Sakamoto is the author of Midnight in Broad Daylight: A Japanese American Family Caught Between Two Worlds. As the title suggests, it is the story of a family with deep ties to both Japan and America, caught in the crosshairs of war. When Japanese bombers swept low over Pearl Harbor on December 7th, 1941, part of the Fukuhara family was living in the United States, the rest in Japan. Two sons were drafted into the Japanese Imperial Army, and another enlisted in the U.S. Army as a bilingual interpreter. Family members on both sides of the Pacific felt the weight of war, as deprivation deepened for Japanese civilians, and Japanese Americans living on the West Coast of the United States were evacuated to internment camps in the country’s interior.
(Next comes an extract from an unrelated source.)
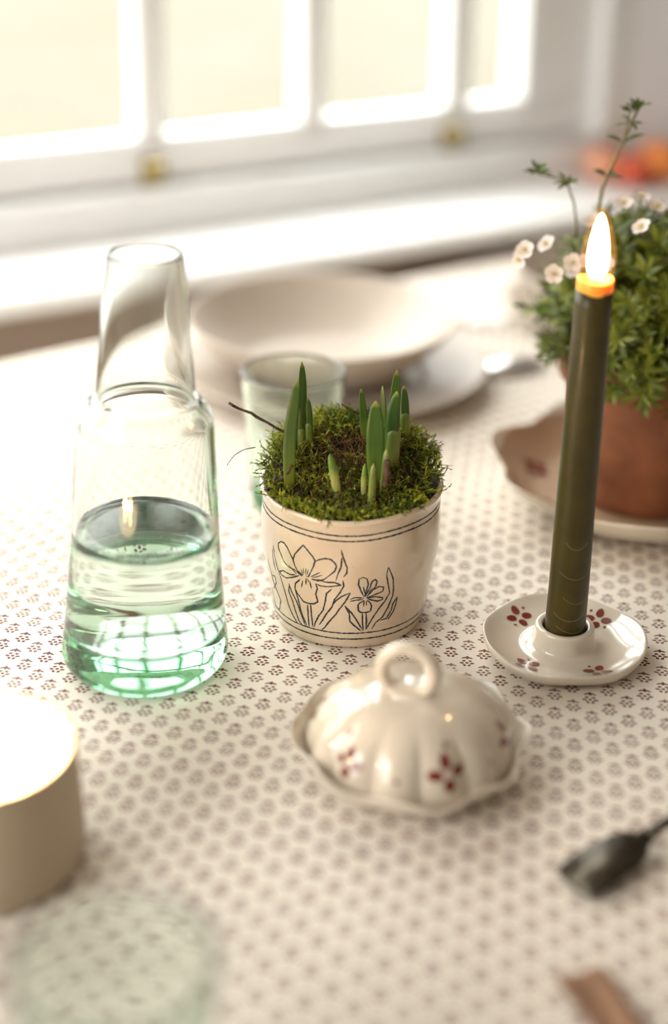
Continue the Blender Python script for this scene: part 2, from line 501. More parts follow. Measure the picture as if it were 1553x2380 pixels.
# the window wall: apron below, head above, piers beside the opening
bm = bmesh.new()
add_box(bm, (-1.60, 0.045, FZ), (2.2, 0.24, 0.012))
struct('wall_back', bm, M['wall_low'], WM)
bm = bmesh.new()
add_box(bm, (-1.60, 0.045, 0.98), (2.2, 0.24, 1.72))
add_box(bm, (-1.60, 0.045, 0.012), (-0.98, 0.24, 0.98))
struct('wall_back_2', bm, M['wall'], WM)
# right pier with its splayed reveal
bm = bmesh.new()
pl = [(0.848, 0.24), (0.848, 0.128), (0.99, 0.045), (2.2, 0.045), (2.2, 0.24)]
a = [bm.verts.new((s, t, 0.012)) for s, t in pl]; b_ = [bm.verts.new((s, t, 0.98)) for s, t in pl]
for k in range(5): bm.faces.new([a[k], a[(k + 1) % 5], b_[(k + 1) % 5], b_[k]])
bm.faces.new(a); bm.faces.new(b_)
bmesh.ops.recalc_face_normals(bm, faces=bm.faces)
struct('trim_1', bm, M['reveal'], WM)

# window: one structure with its joinery as parts
win = empty('window_1'); win.matrix_world = WM; win['kind'] = 'structure'
def wpart(name, bm, m, smooth=False):
    return obj(name, bm, m, win, smooth=smooth)
bm = prism([(-0.002, 0.012), (-0.006, 0.016), (-0.006, 0.026), (-0.002, 0.030), (0.20, 0.030), (0.20, 0.012)], (-0.98, 1.02))
wpart('window_sill', bm, M['white_paint'])
bm = prism([(0.140, 0.030), (0.140, 0.074), (0.146, 0.078), (0.205, 0.080), (0.205, 0.030)], (-0.98, 0.848))
wpart('sill_riser', bm, M['white_paint'])
bm = prism([(0.156, 0.084), (0.156, 0.108), (0.166, 0.128), (0.190, 0.128), (0.190, 0.080), (0.165, 0.080)], (-1.20, 0.80))
wpart('bottom_rail', bm, M['white_paint'])
bm = prism([(0.156, 0.92), (0.190, 0.92), (0.190, 0.98), (0.156, 0.98)], (-0.98, 0.80))
wpart('top_rail', bm, M['white_paint'])
wpart('stile', box((0.700, 0.150, 0.128), (0.802, 0.192, 0.92), bevel=0.003), M['white_paint'])
wpart('stile', box((-0.98, 0.150, 0.080), (-1.155, 0.192, 0.92), bevel=0.003), M['white_paint'])
wpart('jamb', box((0.802, 0.128, 0.078), (0.850, 0.24, 0.98), bevel=0.003), M['white_paint'])
mx = [0.613, 0.420, 0.226]
while mx[-1] > -1.0: mx.append(mx[-1] - 0.194)
rows = [0.128, 0.524, 0.92]
mun = box((-0.016, 0.158, 0.128), (0.016, 0.188, 0.92), bevel=0.004)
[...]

Pamela Sakomoto conducted dozens of interviews and did extensive research in both the United States and Japan to tell this intricate and moving story. She is a scholar of Japanese-American relations and is fluent in both Japanese and English. Sakamoto is as an off-site consultant on Japan-related projects for the U.S. Holocaust Museum in Washington, D.C., and she teaches history at a private college preparatory school in Honolulu.